### WHAT YOU WILL DO
In the listing below, find the line holding "Generate a Blender" and the line holding "C = sc.collection". Write out those two lines and all lines between, exactly, and nothing more.

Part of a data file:
· · ·

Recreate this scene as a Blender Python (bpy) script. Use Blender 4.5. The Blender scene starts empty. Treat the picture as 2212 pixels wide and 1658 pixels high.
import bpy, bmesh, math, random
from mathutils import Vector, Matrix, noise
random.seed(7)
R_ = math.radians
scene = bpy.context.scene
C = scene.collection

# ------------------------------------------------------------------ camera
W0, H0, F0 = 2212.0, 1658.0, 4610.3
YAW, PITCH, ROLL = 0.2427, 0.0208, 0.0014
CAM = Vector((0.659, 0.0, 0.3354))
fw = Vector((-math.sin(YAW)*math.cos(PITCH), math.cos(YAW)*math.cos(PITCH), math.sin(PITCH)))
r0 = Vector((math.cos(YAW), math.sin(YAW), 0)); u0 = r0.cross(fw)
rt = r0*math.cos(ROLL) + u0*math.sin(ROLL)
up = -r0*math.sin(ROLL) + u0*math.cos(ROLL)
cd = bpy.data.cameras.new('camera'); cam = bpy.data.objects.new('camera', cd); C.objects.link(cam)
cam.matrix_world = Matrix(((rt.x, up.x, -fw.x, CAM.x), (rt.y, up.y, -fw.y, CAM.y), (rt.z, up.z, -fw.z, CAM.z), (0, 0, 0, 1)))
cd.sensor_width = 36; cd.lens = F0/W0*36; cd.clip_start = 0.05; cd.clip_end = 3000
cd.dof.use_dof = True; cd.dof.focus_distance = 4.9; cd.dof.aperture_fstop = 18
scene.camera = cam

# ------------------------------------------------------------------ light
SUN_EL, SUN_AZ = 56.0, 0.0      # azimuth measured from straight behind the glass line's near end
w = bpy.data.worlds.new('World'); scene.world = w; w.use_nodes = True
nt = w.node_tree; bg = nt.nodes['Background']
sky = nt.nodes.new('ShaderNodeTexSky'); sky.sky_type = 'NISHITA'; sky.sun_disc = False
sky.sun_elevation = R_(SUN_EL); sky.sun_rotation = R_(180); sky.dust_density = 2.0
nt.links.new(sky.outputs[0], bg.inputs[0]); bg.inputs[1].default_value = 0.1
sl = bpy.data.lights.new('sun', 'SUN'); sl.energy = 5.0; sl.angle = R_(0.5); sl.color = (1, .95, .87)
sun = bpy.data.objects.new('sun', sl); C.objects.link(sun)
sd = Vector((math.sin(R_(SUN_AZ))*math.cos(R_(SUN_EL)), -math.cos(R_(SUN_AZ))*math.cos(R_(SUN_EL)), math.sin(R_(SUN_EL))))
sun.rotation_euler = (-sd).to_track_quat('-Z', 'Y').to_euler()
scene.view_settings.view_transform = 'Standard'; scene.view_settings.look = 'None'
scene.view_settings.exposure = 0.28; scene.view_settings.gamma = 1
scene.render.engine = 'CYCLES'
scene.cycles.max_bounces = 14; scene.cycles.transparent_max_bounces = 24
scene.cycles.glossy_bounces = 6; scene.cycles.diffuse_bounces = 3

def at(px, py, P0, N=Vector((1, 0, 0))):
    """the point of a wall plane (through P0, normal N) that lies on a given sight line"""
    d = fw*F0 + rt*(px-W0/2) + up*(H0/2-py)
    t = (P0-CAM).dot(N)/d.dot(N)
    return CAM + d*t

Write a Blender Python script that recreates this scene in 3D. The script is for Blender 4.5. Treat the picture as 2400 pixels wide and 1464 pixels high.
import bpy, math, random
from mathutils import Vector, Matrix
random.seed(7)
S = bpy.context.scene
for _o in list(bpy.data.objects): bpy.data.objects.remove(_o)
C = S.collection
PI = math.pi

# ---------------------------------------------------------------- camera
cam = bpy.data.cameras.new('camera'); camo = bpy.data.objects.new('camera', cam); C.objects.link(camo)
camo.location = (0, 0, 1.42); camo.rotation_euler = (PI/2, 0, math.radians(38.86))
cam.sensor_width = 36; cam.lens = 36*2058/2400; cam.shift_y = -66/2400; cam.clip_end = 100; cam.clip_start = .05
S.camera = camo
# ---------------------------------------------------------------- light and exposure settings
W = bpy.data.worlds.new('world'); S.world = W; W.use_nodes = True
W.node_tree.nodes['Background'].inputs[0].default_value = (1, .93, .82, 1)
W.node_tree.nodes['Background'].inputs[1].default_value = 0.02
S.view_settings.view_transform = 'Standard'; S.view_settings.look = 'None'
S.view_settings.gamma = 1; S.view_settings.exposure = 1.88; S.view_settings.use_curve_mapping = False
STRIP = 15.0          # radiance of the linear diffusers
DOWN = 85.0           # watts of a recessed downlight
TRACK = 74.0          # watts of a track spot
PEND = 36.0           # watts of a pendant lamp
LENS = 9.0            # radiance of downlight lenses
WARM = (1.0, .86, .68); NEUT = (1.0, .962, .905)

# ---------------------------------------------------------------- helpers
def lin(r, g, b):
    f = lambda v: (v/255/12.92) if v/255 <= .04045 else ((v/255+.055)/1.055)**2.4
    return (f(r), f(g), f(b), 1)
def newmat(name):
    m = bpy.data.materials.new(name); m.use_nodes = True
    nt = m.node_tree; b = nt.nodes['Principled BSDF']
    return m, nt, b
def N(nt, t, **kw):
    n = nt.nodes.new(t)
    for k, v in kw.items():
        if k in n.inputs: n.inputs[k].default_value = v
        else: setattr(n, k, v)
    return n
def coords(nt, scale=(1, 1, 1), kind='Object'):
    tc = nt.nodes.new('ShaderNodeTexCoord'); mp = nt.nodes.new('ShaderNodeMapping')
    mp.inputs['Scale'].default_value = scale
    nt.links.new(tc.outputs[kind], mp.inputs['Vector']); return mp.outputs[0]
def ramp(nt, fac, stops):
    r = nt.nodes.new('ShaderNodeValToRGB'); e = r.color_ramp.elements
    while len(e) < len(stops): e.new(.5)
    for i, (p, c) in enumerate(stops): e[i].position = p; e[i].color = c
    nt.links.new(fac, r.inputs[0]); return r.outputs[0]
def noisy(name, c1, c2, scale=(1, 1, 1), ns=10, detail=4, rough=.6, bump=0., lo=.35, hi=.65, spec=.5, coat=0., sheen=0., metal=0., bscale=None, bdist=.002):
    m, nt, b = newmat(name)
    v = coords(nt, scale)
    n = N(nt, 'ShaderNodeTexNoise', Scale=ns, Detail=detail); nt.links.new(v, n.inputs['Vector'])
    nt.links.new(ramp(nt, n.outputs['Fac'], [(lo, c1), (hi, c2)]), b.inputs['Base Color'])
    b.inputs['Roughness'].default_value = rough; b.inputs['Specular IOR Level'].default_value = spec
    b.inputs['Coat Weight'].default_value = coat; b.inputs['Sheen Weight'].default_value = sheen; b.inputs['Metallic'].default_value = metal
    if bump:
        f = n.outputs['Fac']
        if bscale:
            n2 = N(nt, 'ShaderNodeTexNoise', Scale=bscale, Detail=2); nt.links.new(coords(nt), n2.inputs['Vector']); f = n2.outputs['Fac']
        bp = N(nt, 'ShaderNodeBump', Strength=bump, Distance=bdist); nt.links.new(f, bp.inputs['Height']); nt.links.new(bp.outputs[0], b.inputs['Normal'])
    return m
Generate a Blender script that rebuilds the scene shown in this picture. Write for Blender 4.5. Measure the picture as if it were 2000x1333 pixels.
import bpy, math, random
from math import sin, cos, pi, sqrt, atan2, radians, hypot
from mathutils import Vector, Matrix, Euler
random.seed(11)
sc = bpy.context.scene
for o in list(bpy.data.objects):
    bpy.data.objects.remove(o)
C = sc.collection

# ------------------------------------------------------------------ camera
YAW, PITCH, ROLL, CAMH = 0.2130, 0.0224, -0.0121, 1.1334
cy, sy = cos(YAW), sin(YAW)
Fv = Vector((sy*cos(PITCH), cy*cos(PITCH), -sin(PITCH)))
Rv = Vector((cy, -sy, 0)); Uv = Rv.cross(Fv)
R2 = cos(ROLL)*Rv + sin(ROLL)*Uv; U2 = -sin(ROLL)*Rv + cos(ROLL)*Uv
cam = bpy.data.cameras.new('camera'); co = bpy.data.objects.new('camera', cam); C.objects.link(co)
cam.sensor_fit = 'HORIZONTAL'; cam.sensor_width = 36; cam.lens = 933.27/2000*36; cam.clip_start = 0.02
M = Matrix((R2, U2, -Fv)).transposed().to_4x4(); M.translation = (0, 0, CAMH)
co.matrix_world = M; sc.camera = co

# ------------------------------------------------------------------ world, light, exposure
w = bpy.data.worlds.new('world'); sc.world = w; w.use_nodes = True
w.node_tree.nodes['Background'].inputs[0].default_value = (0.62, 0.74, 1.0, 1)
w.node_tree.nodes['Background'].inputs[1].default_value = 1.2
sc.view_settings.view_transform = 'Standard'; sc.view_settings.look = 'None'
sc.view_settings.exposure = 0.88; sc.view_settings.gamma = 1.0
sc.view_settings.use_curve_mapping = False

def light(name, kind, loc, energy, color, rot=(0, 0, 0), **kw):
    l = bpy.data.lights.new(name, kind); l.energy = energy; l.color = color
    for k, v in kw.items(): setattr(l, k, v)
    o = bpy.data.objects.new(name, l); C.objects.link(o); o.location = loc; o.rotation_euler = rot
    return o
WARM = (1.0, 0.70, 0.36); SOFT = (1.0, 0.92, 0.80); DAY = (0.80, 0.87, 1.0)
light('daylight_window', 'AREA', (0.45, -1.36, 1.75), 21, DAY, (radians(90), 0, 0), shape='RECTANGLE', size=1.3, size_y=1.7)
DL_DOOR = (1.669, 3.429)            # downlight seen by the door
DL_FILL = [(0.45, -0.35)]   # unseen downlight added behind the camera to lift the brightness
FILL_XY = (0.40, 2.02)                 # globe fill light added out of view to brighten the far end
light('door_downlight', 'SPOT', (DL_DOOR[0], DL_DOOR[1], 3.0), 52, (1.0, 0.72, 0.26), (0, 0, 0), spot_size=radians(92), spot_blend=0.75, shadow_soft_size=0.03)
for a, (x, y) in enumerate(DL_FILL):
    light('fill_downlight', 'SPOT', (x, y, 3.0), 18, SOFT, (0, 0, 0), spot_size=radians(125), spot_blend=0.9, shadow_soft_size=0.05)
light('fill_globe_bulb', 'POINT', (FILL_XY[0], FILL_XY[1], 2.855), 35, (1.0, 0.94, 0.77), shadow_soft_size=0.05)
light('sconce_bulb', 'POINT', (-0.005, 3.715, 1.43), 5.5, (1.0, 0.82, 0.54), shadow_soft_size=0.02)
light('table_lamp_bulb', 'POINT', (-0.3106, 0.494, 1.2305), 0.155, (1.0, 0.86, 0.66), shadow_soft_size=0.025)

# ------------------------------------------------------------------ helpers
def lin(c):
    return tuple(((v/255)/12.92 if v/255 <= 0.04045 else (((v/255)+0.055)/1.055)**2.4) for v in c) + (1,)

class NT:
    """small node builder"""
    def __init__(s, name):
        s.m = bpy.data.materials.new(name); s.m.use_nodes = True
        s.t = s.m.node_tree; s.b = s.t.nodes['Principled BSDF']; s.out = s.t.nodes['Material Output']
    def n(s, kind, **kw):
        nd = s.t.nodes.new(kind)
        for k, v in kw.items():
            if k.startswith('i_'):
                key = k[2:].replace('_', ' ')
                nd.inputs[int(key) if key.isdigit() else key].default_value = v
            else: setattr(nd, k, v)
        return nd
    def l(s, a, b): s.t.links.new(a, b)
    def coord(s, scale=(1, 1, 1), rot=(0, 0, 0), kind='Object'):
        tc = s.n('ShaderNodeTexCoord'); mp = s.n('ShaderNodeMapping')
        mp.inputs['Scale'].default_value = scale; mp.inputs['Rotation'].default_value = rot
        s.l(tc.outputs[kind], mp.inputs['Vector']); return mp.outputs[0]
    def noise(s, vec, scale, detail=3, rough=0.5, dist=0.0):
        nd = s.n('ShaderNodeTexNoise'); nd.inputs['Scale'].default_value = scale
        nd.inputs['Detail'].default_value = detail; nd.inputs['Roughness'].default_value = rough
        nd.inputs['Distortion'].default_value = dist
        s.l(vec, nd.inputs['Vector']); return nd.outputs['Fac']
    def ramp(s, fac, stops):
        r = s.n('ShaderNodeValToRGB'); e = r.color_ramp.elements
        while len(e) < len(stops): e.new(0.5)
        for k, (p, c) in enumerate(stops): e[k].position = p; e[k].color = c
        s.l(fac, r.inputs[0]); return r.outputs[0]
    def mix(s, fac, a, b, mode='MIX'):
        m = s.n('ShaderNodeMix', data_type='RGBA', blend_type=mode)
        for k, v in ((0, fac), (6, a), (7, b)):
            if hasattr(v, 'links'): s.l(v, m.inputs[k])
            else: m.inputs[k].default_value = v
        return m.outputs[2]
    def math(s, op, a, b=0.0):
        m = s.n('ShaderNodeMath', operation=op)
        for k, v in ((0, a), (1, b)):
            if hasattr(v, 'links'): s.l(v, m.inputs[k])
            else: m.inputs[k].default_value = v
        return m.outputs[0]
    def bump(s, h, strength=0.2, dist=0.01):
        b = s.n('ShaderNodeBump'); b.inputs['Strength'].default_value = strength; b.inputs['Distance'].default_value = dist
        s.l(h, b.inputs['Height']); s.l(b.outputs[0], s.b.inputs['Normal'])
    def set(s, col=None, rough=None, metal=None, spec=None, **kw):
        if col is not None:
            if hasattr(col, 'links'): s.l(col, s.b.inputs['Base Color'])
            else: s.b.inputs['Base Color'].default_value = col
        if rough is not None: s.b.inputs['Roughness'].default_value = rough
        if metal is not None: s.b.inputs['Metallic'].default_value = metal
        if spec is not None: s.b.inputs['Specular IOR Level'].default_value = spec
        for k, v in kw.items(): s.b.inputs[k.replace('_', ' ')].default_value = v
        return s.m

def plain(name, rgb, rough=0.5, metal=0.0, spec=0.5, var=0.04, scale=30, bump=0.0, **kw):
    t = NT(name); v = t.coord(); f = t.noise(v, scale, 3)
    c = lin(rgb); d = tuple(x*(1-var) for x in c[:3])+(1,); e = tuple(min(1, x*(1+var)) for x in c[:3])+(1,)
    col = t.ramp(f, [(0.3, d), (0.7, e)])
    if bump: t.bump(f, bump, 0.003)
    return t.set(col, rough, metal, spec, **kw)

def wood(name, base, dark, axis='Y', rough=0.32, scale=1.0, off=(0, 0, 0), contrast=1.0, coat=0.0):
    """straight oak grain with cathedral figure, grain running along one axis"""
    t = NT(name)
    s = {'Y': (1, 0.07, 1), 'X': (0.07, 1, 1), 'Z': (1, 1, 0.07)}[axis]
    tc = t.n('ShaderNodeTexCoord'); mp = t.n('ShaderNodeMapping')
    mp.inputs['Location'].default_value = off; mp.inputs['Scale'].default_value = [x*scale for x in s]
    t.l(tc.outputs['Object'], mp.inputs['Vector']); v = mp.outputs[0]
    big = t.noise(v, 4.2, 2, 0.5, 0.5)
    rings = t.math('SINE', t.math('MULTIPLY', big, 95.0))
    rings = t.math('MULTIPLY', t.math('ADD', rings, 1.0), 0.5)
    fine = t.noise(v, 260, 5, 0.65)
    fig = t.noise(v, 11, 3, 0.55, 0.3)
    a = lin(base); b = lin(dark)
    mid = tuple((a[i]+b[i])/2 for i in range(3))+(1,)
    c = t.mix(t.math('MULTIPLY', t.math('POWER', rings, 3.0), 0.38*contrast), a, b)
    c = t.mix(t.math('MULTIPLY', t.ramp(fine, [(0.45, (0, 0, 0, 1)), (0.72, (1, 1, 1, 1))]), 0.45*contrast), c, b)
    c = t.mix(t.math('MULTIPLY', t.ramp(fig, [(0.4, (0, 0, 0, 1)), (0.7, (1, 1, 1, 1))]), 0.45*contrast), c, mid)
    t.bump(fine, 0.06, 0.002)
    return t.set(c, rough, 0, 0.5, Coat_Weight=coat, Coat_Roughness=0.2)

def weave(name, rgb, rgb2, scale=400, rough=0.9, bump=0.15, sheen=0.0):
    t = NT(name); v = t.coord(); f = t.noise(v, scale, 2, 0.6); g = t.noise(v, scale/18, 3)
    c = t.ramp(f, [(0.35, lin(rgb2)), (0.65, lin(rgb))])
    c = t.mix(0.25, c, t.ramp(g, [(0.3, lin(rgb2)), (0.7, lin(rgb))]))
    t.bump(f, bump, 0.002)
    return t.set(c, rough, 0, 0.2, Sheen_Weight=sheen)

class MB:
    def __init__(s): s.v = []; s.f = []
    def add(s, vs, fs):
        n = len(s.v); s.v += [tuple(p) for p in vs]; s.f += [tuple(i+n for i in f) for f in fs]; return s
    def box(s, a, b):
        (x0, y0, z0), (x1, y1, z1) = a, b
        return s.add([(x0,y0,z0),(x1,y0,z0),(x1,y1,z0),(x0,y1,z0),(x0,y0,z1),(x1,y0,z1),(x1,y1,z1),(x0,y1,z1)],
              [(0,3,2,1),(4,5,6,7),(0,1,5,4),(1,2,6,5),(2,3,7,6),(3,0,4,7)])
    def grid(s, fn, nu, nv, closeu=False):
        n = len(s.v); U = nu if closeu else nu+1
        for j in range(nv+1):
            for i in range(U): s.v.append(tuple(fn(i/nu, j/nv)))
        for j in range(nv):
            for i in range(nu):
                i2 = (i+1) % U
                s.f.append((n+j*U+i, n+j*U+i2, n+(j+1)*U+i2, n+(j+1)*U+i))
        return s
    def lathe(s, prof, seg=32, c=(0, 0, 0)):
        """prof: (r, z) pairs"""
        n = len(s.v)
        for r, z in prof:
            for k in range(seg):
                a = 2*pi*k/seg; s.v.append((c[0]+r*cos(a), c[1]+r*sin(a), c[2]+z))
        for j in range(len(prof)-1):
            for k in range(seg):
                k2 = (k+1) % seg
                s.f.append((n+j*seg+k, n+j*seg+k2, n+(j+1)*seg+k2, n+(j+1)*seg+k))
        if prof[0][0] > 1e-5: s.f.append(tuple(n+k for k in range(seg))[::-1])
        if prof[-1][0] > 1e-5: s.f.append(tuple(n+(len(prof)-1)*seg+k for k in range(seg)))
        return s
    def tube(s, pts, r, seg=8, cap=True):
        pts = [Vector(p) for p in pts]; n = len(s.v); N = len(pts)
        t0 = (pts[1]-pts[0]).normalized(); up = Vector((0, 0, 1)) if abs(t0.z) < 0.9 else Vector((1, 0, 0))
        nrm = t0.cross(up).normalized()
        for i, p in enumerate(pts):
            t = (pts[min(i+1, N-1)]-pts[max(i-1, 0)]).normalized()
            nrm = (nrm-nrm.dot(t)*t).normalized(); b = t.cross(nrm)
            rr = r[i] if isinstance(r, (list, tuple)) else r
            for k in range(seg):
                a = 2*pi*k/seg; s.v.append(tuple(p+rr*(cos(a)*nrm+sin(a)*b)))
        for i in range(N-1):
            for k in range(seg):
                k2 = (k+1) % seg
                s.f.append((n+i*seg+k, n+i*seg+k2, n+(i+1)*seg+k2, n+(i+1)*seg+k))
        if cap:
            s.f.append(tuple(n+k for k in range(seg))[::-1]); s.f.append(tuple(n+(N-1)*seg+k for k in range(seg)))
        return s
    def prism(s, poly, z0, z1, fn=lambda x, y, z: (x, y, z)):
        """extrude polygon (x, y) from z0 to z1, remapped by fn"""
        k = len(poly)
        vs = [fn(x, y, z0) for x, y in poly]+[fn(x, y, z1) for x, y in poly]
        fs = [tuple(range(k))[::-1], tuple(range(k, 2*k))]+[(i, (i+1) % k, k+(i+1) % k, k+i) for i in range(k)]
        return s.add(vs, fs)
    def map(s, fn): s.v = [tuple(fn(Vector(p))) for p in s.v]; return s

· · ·

### FULL OUTPUT
Generate a Blender script that rebuilds the scene shown in this picture. Write for Blender 4.5. Measure the picture as if it were 2000x1333 pixels.
import bpy, math, random
from math import sin, cos, pi, sqrt, atan2, radians, hypot
from mathutils import Vector, Matrix, Euler
random.seed(11)
sc = bpy.context.scene
for o in list(bpy.data.objects):
    bpy.data.objects.remove(o)
C = sc.collection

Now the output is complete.